While his colleagues are celebrating the death of Abu Musab al-Zarqawi, National Review Online columnist John Derbyshire is out with a different take on the Iraq war: an apology.
Derbyshire supported George W. Bush's decision to go to war in Iraq, but now he says it's time for him "eat some crow and say: I wish I had never given any support to this fool war."

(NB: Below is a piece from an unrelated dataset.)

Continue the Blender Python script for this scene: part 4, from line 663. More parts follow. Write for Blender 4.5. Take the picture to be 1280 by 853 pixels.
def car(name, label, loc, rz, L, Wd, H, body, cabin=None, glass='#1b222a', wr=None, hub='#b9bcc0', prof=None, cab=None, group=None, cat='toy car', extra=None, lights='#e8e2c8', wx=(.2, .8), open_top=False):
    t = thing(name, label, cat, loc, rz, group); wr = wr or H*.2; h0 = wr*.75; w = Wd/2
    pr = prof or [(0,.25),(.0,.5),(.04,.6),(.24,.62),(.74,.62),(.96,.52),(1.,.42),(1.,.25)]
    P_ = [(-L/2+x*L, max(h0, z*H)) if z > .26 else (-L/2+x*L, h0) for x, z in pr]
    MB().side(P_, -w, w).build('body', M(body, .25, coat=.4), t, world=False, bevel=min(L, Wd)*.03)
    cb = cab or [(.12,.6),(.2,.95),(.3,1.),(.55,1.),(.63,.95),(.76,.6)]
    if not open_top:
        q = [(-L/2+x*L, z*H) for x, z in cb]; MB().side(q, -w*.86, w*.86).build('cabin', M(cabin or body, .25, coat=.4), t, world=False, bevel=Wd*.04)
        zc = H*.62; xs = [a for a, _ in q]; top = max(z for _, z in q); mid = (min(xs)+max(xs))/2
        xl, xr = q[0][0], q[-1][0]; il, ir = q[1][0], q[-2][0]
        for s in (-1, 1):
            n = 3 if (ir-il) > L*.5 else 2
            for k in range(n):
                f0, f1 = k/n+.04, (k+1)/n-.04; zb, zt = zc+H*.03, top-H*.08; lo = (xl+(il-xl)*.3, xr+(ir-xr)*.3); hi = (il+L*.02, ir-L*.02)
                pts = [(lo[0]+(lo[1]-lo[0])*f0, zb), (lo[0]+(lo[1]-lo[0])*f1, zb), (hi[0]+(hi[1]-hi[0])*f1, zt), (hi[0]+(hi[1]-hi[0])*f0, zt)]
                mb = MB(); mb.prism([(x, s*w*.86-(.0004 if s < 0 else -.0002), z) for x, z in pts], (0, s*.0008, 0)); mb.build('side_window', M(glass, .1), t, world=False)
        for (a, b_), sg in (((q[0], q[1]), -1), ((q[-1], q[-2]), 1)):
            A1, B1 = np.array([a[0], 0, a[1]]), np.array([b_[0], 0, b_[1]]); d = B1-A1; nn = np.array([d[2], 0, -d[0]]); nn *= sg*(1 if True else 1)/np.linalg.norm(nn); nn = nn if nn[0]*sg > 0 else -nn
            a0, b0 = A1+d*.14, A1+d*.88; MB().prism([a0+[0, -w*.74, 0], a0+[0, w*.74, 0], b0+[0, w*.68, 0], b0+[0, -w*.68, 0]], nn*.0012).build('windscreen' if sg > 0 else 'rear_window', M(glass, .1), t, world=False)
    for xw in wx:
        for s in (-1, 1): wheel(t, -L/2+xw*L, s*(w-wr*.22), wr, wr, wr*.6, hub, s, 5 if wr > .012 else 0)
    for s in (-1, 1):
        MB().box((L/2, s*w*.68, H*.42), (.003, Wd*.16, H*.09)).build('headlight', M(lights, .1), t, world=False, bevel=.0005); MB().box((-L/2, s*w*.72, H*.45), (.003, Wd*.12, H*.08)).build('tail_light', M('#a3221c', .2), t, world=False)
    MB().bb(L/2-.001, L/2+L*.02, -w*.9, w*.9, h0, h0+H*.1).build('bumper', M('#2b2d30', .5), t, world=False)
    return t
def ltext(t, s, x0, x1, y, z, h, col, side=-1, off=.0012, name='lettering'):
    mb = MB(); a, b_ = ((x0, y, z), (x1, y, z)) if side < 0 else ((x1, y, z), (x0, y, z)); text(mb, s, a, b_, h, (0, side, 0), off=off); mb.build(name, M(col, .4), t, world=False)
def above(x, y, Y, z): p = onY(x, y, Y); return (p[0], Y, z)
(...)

"One reason I supported the initial attack, and the destruction of the Saddam regime, was that I hoped it would serve as an example, deliver a psychic shock to the whole region," Derbyshire writes. "It would have ... if we'd just rubbled the place then left. As it is, the shock value has all been frittered away. Far from being seen as a nation willing to act resolutely, a nation that knows how to punish our enemies, a nation that can smash one of those ramshackle Mideast despotisms with one blow from our mailed fist, a nation to be feared and respected, we are perceived as a soft and foolish nation that squanders its victories and permits its mighty military power to be held to standoff by teenagers with homemade bombs -- that lets crooks and bandits tie it down, Gulliver-like, with a thousand little threads of blackmail, trickery, lies, and petty violence."
The fourth year of the war "looks pretty much like the third year, or the second," Derbyshire writes. "Will the eighth year of our occupation, or our 12th, look any better? Is there anyone, really, who is glad we did it? I know people who will say yes, but I no longer know any who will say it with real conviction."
As for his National Review colleagues who still "talk up" the Bush administration's Iraq policy? "It's hard not to think ... that if wired up to a polygraph and asked the question: 'Supposing you could wind the movie back to early 2003, would you still attack Iraq?' any affirmative answers would have those old needles a-jumping and a-skipping all over the graph paper."